I have one microcontroller sampling from a lot of ADC's, and sending the measurements over a radio at a very low bitrate, and bandwidth is becoming an issue.

Right now, each ADC only give us 10 bits of data, and its being stored in a 16-bit integer. Is there an easy way to pack them in a deterministic way so that the first measurement is at bit 0, second at bit 10, third at bit 20, etc?

To make matters worse, the microcontroller is little endian, and I have no control over the endianness of the computer on the other side.

EDIT: So far, I like @MSN's answer the best, but I'll respond to the comments

@EvilTeach: I'm not sure if the exact bit pattern would be helpful, or how to best format it with text only, but I'll think about it.

@Jonathan Leffler: Ideally, I'd pack 8 10-bit values into 10 8-bit bytes. If it makes processing easier, I'd settle for 3 values in 4 bytes or 6 values in 8 bytes (although the 2 are equivalent to me, same amount of 'wasted' bits)

+3  A: 

You can use bitfields, but the ordering within machine words is not defined:

That said, it would look something like:

struct adc_data { 
unsigned first :10;
unsigned second :10; 
unsigned third :10; 
};

EDIT: Corrected, thanks to Jonathan.

Matthew Flaschen
Surely it would be more like '`struct { unsigned first :10; unsigned second :10; unsigned third :10; } adc_data;`'? You don't want 1 bit assigned and 9 bits unassigned; you want three sets of 10 bits assigned, don't you - or doesn't the questioner.
Jonathan Leffler
You're right. I misunderstood the question.
Matthew Flaschen
+3  A: 

Use bit 0 and 31 to determine endianness and pack 3 10-bit values in the middle. One easy way to test matching endianness is to set bit 0 to 0 and bit 31 to 1. On the receiving end, if bit 0 is 1, assert that bit 31 is 0 and swap endianness. Otherwise, if bit 0 is 0, assert that bit 31 is 1 and extract the 3 values.

MSN
A: 

The simplest thing to do about endian-ness is to simply pick one for your transmission. To pack the bits in the transmission stream, use an accumulator (of at least 17 bits in your case) in which you shift in 10 bits at a time and keep track of how many bits are in it. When you transmit a byte, you pull a byte out of the accumulator, subtract 8 from your count, and shift the accumulator by 8. I use "transmit" here loosely, your probably storing into a buffer for later transmission.

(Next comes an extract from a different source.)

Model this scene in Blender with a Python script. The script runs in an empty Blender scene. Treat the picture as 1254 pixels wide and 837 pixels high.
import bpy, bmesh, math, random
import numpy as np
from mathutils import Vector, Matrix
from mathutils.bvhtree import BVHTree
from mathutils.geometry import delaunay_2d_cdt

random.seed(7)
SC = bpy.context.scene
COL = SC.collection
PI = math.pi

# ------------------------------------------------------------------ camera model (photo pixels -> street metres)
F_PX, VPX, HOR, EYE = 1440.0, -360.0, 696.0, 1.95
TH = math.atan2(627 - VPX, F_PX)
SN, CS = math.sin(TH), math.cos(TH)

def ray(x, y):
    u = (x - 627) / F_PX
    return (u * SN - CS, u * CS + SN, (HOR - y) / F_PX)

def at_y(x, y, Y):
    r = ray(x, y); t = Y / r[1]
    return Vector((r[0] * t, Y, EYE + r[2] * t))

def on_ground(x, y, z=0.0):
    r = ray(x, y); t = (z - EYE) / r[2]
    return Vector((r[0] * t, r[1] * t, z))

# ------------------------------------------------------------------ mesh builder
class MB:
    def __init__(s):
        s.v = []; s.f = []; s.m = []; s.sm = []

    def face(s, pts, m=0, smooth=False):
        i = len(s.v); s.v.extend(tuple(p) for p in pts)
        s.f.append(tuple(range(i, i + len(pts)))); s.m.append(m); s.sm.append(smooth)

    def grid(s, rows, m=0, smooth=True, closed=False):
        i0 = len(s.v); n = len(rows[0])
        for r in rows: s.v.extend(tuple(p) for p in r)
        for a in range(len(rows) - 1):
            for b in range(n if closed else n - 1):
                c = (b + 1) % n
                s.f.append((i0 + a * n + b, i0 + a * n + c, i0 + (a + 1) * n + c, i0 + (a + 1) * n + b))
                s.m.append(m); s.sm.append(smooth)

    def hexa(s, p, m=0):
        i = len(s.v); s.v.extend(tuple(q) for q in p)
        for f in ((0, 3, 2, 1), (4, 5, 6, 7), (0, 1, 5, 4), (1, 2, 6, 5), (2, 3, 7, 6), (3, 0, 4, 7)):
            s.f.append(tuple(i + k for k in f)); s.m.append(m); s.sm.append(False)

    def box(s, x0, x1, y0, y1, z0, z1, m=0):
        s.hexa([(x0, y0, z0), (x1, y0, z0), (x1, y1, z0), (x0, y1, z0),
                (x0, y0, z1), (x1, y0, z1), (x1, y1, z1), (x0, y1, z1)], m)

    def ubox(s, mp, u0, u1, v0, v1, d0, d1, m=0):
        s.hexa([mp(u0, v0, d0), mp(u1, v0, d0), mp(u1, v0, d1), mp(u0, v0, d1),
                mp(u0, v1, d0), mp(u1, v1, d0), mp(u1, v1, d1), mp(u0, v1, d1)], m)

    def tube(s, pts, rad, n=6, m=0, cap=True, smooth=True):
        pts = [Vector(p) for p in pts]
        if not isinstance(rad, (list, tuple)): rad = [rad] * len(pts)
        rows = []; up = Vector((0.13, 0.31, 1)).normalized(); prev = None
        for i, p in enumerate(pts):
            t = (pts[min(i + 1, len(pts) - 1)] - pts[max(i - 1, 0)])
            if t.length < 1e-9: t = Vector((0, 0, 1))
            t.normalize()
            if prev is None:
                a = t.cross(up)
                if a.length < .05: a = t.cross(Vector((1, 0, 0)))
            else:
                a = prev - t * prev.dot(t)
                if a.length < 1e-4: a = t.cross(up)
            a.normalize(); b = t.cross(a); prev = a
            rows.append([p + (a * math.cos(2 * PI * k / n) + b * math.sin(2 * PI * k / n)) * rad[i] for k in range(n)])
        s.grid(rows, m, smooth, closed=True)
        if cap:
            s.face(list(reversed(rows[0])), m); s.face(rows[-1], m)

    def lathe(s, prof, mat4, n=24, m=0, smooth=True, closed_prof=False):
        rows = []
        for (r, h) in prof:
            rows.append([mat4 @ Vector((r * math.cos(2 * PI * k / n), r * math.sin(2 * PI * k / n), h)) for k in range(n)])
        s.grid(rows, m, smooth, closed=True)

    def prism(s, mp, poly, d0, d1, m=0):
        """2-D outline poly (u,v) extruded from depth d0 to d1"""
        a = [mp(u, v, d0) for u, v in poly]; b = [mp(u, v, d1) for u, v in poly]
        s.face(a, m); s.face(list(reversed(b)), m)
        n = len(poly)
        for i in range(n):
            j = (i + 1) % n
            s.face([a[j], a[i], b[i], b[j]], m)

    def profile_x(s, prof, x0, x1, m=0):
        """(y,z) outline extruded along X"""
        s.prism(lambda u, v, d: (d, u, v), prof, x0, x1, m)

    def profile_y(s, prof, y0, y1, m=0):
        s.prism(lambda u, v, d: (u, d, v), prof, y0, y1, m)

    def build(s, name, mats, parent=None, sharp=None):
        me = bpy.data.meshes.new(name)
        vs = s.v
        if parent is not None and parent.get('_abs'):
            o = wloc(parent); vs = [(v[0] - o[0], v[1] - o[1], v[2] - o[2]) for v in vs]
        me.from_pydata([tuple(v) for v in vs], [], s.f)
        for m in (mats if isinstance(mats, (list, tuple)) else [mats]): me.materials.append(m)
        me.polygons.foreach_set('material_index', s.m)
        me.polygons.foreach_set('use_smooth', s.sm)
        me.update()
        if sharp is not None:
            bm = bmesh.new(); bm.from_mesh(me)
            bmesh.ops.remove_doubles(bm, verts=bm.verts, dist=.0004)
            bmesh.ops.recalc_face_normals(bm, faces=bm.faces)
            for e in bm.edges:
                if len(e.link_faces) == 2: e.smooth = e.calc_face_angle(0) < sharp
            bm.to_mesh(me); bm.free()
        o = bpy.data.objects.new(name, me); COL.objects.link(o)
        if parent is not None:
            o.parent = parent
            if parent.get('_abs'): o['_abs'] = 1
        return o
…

For example, if transmission is little endian, you shift in your 10 bits at the top of the acccumator (in its MS bits), and pull your bytes from the bottom. For example: for two values a and b:

Accumulator     Count
(MS to LS bit)   
aaaaaaaaaa      10      After storing a
aa              2       After sending first byte
bbbbbbbbbbaa    12      After storing b
bbbb            4       After sending second byte

Reception is a similar unpacking operation.